Australia | Sustainability of Victoria’s child protection system put at risk by treatment of kinship carers

The Department of Health and Human Services has failed to act in the best interests of some of Victoria’s most disadvantaged children by neglecting kinship carers, the Victorian Ombudsman has found.

Tabling her report in the Victorian Parliament today, Ombudsman Deborah Glass said her investigation into the financial support provided to kinship carers - members of a child's family or social group who take in a child – has exposed "an alarming weakness in our child protection system".

She welcomed the Government’s announcement yesterday of a new model for kinship carers which would provide greater support. 

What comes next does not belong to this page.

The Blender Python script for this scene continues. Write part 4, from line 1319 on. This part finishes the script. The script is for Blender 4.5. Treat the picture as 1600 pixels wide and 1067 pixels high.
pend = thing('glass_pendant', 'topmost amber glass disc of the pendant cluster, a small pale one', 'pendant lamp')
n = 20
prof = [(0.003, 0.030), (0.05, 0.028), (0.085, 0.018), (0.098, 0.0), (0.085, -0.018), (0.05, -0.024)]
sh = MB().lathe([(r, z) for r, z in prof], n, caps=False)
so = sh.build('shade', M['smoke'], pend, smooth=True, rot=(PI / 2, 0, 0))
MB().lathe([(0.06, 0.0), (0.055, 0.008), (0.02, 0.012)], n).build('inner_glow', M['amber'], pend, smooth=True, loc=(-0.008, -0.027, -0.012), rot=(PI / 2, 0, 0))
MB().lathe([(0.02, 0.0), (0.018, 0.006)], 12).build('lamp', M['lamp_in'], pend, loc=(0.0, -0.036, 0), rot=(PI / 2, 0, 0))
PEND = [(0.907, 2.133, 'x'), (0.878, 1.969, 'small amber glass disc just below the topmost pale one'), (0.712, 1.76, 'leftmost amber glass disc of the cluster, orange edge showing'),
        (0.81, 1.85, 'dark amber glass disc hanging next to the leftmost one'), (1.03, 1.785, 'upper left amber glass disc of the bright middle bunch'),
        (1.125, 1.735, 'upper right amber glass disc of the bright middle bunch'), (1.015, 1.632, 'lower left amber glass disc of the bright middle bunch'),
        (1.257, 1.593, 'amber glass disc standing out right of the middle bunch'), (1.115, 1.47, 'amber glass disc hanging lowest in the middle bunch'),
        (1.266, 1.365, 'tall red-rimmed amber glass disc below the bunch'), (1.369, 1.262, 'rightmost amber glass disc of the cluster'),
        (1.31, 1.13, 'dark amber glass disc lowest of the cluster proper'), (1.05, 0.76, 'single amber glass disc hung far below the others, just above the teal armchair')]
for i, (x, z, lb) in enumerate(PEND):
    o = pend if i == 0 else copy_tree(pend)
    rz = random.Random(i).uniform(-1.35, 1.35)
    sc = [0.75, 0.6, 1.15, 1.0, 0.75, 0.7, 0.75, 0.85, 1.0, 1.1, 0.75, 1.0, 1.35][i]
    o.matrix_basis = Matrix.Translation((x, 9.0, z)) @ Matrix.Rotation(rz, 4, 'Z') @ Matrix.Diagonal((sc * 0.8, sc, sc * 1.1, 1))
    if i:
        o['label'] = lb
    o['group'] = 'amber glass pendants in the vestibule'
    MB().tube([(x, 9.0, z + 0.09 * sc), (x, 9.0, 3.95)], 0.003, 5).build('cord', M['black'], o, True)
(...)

The investigation found not only errors and delays, but that kinship carers receive far less financial support than foster carers, with 97 per cent of kinship carers receiving the lowest level of allowance compared with 40 per cent of foster carers. Support from the Victorian Government is not payment for looking after a child, but is to assist carers with the costs they incur because of the placement.
 
"Kinship carers are typically grandparents on low incomes, who take children in times of crisis, often because of family violence or substance abuse affecting the child's parent,” Ms Glass said. “They do so often in difficult and challenging circumstances, and at a fraction of the cost to the public purse of other forms of out-of-home care."
 
"Kinship carers are almost invariably the poor relation. Lack of financial support can destroy the sustainability of kinship placements - at vastly greater cost to the system. If the placement fails, children end up in other parts of the child protection system, in unsafe environments, or on the depressing treadmill to youth justice facilities and prisons.”
 
Ms Glass said nearly 25 per cent of Victorian children in kinship care were Aboriginal, "for whom connection to culture is vital". 
 
“This is a worrying enough statistic. Kinship care is a necessity to rebuild these connections – recognised in practice by the growth in the number of these carers, yet appallingly neglected when it comes to financial support. This neglect is discriminatory, unjust – and wrong.”
 
During the investigation, the Ombudsman resolved 14 complaints resulting in more than $170,000 being back-paid to kinship carers and $37,000 in debts being waived.
 
She made seven recommendations for administrative improvement, all of which have been accepted by the department.

The Ombudsman thanked all those who contributed towards the investigation including individual kinship carers, Kinship Care Victoria, the Victorian Aboriginal and Young People’s Alliance, the Victorian Aboriginal Community Controlled Health Organisation, the Principal Commissioner for Children and Young People Liana Buchanan and Commissioner for Aboriginal Children and Young People Andrew Jackomos, the Centre for Excellence in Child and Family Welfare Inc, Foster Care Victoria, and the department's staff.

Key statistics

  • Kinship care is the fastest growing form of out-of-home care in Victoria, with more than 5,500 children living in kinship care, compared with 1,500 in foster care and 439 in residential care (as at February 2017).
  • The cost of caring for a Victorian child in a residential facility is about $280,000 per year, whereas the majority of kinship placements cost up to $15,000 per year.
  • Demand for kinship care placements more than doubled over the five years to June 2016, increasing from about 2,500 placements to about 5,500 placements.